Bears bristle at Panthers S Nick Scott's 'dirty' hit on QB Caleb Williams
The first sign of friction in the Bears’ 36-10 win over the Panthers on Sunday came midway through the third quarter when Bears quarterback Caleb Williams scrambled 10 yards on third-and-eight and took a hard shot out of bounds.
Williams kept the drive alive by running up the right sideline and reached the Panthers 2-yard line when he leaped out of bounds to avoid getting hit by two defenders. As he sailed through the air, though, Panthers safety Nick Scott jumped from the goal line and drilled Williams in the chest with his shoulder and sent him spinning into some photographers.
There was no penalty on the play, but the Bears raised objection. Left guard Bill Murray ran up and bumped Scott after the play and gave him an earful as the Soldier Field crowd booed, and Williams disagreed with the non-call.

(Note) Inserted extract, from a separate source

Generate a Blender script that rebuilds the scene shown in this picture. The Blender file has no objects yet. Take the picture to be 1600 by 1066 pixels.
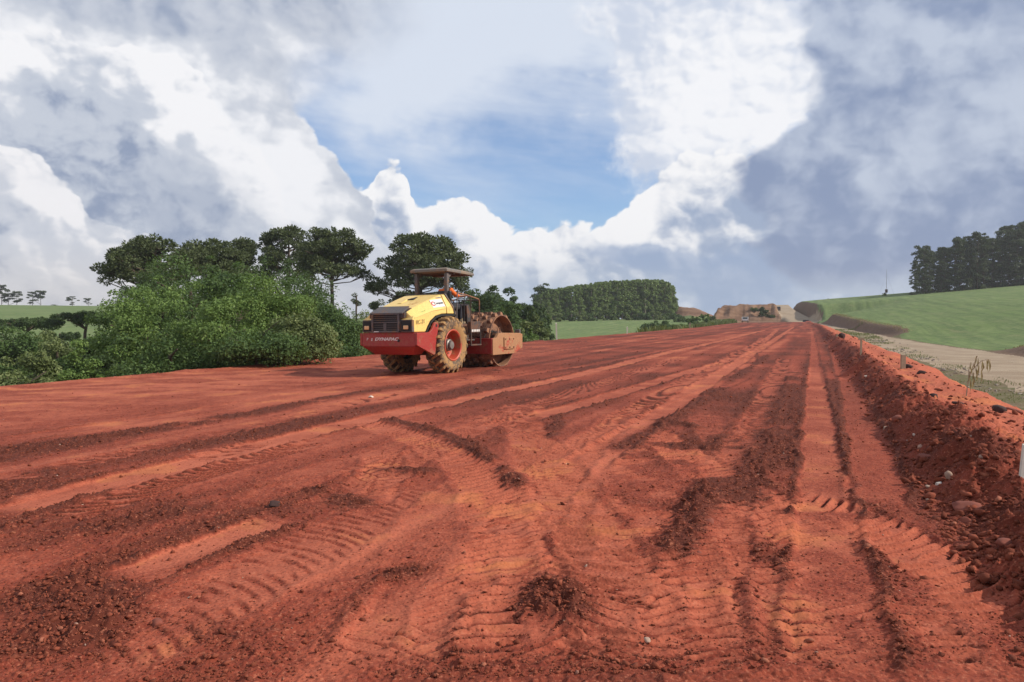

“Thought it’d be a flag,” he said. “I was out of bounds for a good little bit.”
When asked whether he pursued it with officials or got an explanation, Williams replied, “I didn’t ask. I just kept going. Help the team. Go score.”
The Bears reached the 1-yard line before settling for Cairo Santos’ 33-yard field goal to pull ahead 30-7.
While Williams moved on, Scott’s hit lingered for the offensive line.
“That was dirty,” right guard Matt Pryor said. “We take it personally when our quarterback gets hit, whether it was a legal play or not.”
Fury flared again near the end of the game, when a crowd of players got into an altercation after Roschon Johnson’s one-yard touchdown run with four minutes left.
Murray grabbed cornerback Jaycee Horn while blocking on the play, and Horn went at him after the whistle. He hit Murray and offensive lineman Doug Kramer in the facemask, then Pryor came in from his right and punched him in the side of the helmet. Panthers linebacker D.J. Johnson then flew in and knocked Pryor to the ground with his shoulder before officials settled it down.
Horn and Pryor were ejected, and Johnson was flagged for unnecessary roughness.
“It would’ve been better to handle it during a play than there, but I’m going to protect my teammates,” Pryor said.
He and Murray were unclear exactly what prompted Horn’s initial reaction, but Pryor said, “Probably just frustration. Nobody likes getting embarrassed."
At the end of that play, Bears coach Matt Eberflus curiously went for a two-point conversion. Up 26 points. With four minutes remaining.
“That was the chart,” he said.
Sure.
Regardless, the Bears didn’t convert as Williams threw incomplete on a pass to Keenan Allen.